OPEC+ members are holding back 5.86 million bpd of output, or about 5.7 per cent of global demand, in a series of steps agreed since 2022 to support the market. The steps include cuts of two million bpd by the whole group, 1.65 million bpd of the first stage of voluntary cuts by eight members, and another 2.2 million of the second stage of voluntary cuts by the same eight members.
On Thursday, OPEC+ agreed to extend the two million bpd and the 1.65 million bpd of cuts until the end of 2026 from the end of 2025. The gradual unwinding of 2.2 million of cuts will start from April 2025 with monthly increases of 138,000 bpd, and lasting 18 months until September 2026.

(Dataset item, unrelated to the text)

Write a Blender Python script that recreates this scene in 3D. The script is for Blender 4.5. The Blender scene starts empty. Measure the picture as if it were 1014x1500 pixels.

Previously, OPEC+ had planned to unwind the 2.2 million cut over 12 months through monthly output increases of 180,000 bpd. OPEC+ also agreed to allow the United Arab Emirates to gradually raise output by 300,000 bpd from April until the end of September 2026 instead of the earlier plan to start it in January 2025.
This is a stark reversal from the last OPEC meeting in June when the alliance had been confident it could start restoring a significant chunk of the output it had previously idled in a bid to shore up prices.
But conditions in the oil market soon shifted. Demand contracted for six straight months in China's top consumer, while US production hit new highs, and a wave of fresh supply came from Brazil, Canada, and Guyana.
Oil prices — the economic lifeblood of OPEC members — have plunged 18 per cent since early July to trade near $72 a barrel in London. Citigroup Inc. and JPMorgan Chase & Co. have predicted that crude will keep sliding into the $60s next year.
According to Bloomberg, if OPEC were to abandon its cuts, the market could tip into a structurally bearish phase defined by years of low prices. That happened in the late 1980s and again after the US shale oil revolution of the mid-2010s.
Crude oil inventories fell by 5.1 million barrels last week, significantly more than the expected 1.6 million barrel drop, providing some support to prices. After the inventory report, WTI briefly crossed $70 per barrel, though it could not hold these gains. Analysts said traders reduced their long positions before the OPEC+ meeting.
“We anticipate crude oil prices will remain volatile this week, influenced by fluctuations in the dollar index, the outcomes of the OPEC+ meetings, and ongoing geopolitical tensions. Crude oil is seeing support at $67.50-66.80, with resistance at $68.85-69.40. In INR terms, support is at ₹5,750-5,670, with resistance at ₹5,890-5,960,” said Rahul Kalantri, VP of Commodities, Mehta Equities Ltd.